## Stated goal:
Your task is to print all of the data word for word.

--------------------

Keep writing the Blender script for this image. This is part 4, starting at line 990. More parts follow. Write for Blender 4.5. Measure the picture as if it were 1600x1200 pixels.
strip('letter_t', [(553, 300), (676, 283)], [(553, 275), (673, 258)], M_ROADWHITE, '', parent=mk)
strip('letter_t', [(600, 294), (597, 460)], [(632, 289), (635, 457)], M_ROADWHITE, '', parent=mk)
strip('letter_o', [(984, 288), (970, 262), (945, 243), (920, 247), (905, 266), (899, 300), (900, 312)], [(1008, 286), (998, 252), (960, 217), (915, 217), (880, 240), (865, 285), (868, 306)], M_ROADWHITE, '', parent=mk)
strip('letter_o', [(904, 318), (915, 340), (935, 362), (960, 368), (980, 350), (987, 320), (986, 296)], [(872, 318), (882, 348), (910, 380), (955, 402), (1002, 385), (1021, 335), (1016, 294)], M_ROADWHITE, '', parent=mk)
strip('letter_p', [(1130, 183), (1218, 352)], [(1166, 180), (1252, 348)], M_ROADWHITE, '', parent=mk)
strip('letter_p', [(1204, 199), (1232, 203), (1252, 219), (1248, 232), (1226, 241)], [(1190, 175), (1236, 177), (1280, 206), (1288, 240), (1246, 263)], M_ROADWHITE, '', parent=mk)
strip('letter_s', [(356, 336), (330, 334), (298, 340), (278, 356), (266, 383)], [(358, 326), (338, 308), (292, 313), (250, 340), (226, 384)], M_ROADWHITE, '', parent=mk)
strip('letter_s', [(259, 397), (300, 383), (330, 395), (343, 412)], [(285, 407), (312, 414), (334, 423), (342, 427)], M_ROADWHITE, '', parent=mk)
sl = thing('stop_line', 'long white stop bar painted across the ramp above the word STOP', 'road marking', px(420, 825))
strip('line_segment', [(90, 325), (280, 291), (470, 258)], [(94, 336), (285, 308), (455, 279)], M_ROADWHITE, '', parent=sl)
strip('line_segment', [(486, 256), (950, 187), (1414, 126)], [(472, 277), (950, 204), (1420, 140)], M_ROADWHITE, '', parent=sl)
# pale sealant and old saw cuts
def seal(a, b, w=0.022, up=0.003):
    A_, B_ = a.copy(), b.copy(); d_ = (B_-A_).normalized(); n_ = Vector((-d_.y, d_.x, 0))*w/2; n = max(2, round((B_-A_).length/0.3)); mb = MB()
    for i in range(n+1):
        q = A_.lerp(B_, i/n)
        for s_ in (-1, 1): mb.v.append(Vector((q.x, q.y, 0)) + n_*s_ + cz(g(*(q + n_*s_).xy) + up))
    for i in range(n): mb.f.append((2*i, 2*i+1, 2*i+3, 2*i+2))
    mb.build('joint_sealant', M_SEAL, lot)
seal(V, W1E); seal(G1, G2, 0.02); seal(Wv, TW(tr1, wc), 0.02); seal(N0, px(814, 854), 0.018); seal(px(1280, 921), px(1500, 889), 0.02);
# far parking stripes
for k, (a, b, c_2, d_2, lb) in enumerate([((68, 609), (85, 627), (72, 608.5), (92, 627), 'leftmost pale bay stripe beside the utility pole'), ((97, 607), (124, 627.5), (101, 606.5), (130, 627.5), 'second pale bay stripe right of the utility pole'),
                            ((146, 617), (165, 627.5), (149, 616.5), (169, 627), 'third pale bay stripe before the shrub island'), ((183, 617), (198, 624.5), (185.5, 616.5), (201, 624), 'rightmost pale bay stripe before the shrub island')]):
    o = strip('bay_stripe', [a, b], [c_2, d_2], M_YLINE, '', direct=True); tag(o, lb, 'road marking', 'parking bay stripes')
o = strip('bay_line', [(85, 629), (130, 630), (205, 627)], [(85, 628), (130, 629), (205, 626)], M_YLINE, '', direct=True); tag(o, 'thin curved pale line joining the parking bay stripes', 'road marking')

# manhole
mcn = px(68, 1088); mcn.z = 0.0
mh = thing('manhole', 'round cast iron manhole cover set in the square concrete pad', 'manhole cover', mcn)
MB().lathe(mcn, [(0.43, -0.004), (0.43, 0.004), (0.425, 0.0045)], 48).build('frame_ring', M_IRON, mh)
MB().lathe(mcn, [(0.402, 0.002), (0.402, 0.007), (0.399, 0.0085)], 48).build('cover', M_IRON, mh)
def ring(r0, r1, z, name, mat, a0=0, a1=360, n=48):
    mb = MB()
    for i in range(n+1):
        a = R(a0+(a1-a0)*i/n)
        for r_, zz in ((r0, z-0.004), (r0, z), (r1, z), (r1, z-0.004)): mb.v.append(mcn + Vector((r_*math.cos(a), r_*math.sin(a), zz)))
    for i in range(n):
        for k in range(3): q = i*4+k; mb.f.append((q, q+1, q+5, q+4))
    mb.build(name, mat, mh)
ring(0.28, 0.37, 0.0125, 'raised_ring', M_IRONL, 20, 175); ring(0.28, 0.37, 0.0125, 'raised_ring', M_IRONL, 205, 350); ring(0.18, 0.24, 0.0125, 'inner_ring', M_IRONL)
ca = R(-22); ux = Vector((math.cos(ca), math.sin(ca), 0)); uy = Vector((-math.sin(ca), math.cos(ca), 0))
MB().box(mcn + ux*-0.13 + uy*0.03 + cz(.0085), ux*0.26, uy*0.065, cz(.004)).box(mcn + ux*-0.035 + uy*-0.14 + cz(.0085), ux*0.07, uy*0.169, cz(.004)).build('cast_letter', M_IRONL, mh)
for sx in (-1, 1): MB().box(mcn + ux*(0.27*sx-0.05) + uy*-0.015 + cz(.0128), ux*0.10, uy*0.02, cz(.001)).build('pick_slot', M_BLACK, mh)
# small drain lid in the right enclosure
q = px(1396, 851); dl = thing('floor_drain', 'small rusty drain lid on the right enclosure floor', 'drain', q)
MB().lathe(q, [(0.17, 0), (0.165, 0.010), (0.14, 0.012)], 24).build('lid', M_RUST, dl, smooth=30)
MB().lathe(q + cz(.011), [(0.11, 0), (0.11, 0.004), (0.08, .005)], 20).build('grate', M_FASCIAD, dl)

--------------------

## Completed exercise:
Keep writing the Blender script for this image. This is part 4, starting at line 990. More parts follow. Write for Blender 4.5. Measure the picture as if it were 1600x1200 pixels.
strip('letter_t', [(553, 300), (676, 283)], [(553, 275), (673, 258)], M_ROADWHITE, '', parent=mk)
strip('letter_t', [(600, 294), (597, 460)], [(632, 289), (635, 457)], M_ROADWHITE, '', parent=mk)
strip('letter_o', [(984, 288), (970, 262), (945, 243), (920, 247), (905, 266), (899, 300), (900, 312)], [(1008, 286), (998, 252), (960, 217), (915, 217), (880, 240), (865, 285), (868, 306)], M_ROADWHITE, '', parent=mk)
strip('letter_o', [(904, 318), (915, 340), (935, 362), (960, 368), (980, 350), (987, 320), (986, 296)], [(872, 318), (882, 348), (910, 380), (955, 402), (1002, 385), (1021, 335), (1016, 294)], M_ROADWHITE, '', parent=mk)
strip('letter_p', [(1130, 183), (1218, 352)], [(1166, 180), (1252, 348)], M_ROADWHITE, '', parent=mk)
strip('letter_p', [(1204, 199), (1232, 203), (1252, 219), (1248, 232), (1226, 241)], [(1190, 175), (1236, 177), (1280, 206), (1288, 240), (1246, 263)], M_ROADWHITE, '', parent=mk)
strip('letter_s', [(356, 336), (330, 334), (298, 340), (278, 356), (266, 383)], [(358, 326), (338, 308), (292, 313), (250, 340), (226, 384)], M_ROADWHITE, '', parent=mk)
strip('letter_s', [(259, 397), (300, 383), (330, 395), (343, 412)], [(285, 407), (312, 414), (334, 423), (342, 427)], M_ROADWHITE, '', parent=mk)
sl = thing('stop_line', 'long white stop bar painted across the ramp above the word STOP', 'road marking', px(420, 825))
strip('line_segment', [(90, 325), (280, 291), (470, 258)], [(94, 336), (285, 308), (455, 279)], M_ROADWHITE, '', parent=sl)
strip('line_segment', [(486, 256), (950, 187), (1414, 126)], [(472, 277), (950, 204), (1420, 140)], M_ROADWHITE, '', parent=sl)
# pale sealant and old saw cuts
def seal(a, b, w=0.022, up=0.003):
    A_, B_ = a.copy(), b.copy(); d_ = (B_-A_).normalized(); n_ = Vector((-d_.y, d_.x, 0))*w/2; n = max(2, round((B_-A_).length/0.3)); mb = MB()
    for i in range(n+1):
        q = A_.lerp(B_, i/n)
        for s_ in (-1, 1): mb.v.append(Vector((q.x, q.y, 0)) + n_*s_ + cz(g(*(q + n_*s_).xy) + up))
    for i in range(n): mb.f.append((2*i, 2*i+1, 2*i+3, 2*i+2))
    mb.build('joint_sealant', M_SEAL, lot)
seal(V, W1E); seal(G1, G2, 0.02); seal(Wv, TW(tr1, wc), 0.02); seal(N0, px(814, 854), 0.018); seal(px(1280, 921), px(1500, 889), 0.02);
# far parking stripes
for k, (a, b, c_2, d_2, lb) in enumerate([((68, 609), (85, 627), (72, 608.5), (92, 627), 'leftmost pale bay stripe beside the utility pole'), ((97, 607), (124, 627.5), (101, 606.5), (130, 627.5), 'second pale bay stripe right of the utility pole'),
                            ((146, 617), (165, 627.5), (149, 616.5), (169, 627), 'third pale bay stripe before the shrub island'), ((183, 617), (198, 624.5), (185.5, 616.5), (201, 624), 'rightmost pale bay stripe before the shrub island')]):
    o = strip('bay_stripe', [a, b], [c_2, d_2], M_YLINE, '', direct=True); tag(o, lb, 'road marking', 'parking bay stripes')
o = strip('bay_line', [(85, 629), (130, 630), (205, 627)], [(85, 628), (130, 629), (205, 626)], M_YLINE, '', direct=True); tag(o, 'thin curved pale line joining the parking bay stripes', 'road marking')

# manhole
mcn = px(68, 1088); mcn.z = 0.0
mh = thing('manhole', 'round cast iron manhole cover set in the square concrete pad', 'manhole cover', mcn)
MB().lathe(mcn, [(0.43, -0.004), (0.43, 0.004), (0.425, 0.0045)], 48).build('frame_ring', M_IRON, mh)
MB().lathe(mcn, [(0.402, 0.002), (0.402, 0.007), (0.399, 0.0085)], 48).build('cover', M_IRON, mh)
def ring(r0, r1, z, name, mat, a0=0, a1=360, n=48):
    mb = MB()
    for i in range(n+1):
        a = R(a0+(a1-a0)*i/n)
        for r_, zz in ((r0, z-0.004), (r0, z), (r1, z), (r1, z-0.004)): mb.v.append(mcn + Vector((r_*math.cos(a), r_*math.sin(a), zz)))
    for i in range(n):
        for k in range(3): q = i*4+k; mb.f.append((q, q+1, q+5, q+4))
    mb.build(name, mat, mh)
ring(0.28, 0.37, 0.0125, 'raised_ring', M_IRONL, 20, 175); ring(0.28, 0.37, 0.0125, 'raised_ring', M_IRONL, 205, 350); ring(0.18, 0.24, 0.0125, 'inner_ring', M_IRONL)
ca = R(-22); ux = Vector((math.cos(ca), math.sin(ca), 0)); uy = Vector((-math.sin(ca), math.cos(ca), 0))
MB().box(mcn + ux*-0.13 + uy*0.03 + cz(.0085), ux*0.26, uy*0.065, cz(.004)).box(mcn + ux*-0.035 + uy*-0.14 + cz(.0085), ux*0.07, uy*0.169, cz(.004)).build('cast_letter', M_IRONL, mh)
for sx in (-1, 1): MB().box(mcn + ux*(0.27*sx-0.05) + uy*-0.015 + cz(.0128), ux*0.10, uy*0.02, cz(.001)).build('pick_slot', M_BLACK, mh)
# small drain lid in the right enclosure
q = px(1396, 851); dl = thing('floor_drain', 'small rusty drain lid on the right enclosure floor', 'drain', q)
MB().lathe(q, [(0.17, 0), (0.165, 0.010), (0.14, 0.012)], 24).build('lid', M_RUST, dl, smooth=30)
MB().lathe(q + cz(.011), [(0.11, 0), (0.11, 0.004), (0.08, .005)], 20).build('grate', M_FASCIAD, dl)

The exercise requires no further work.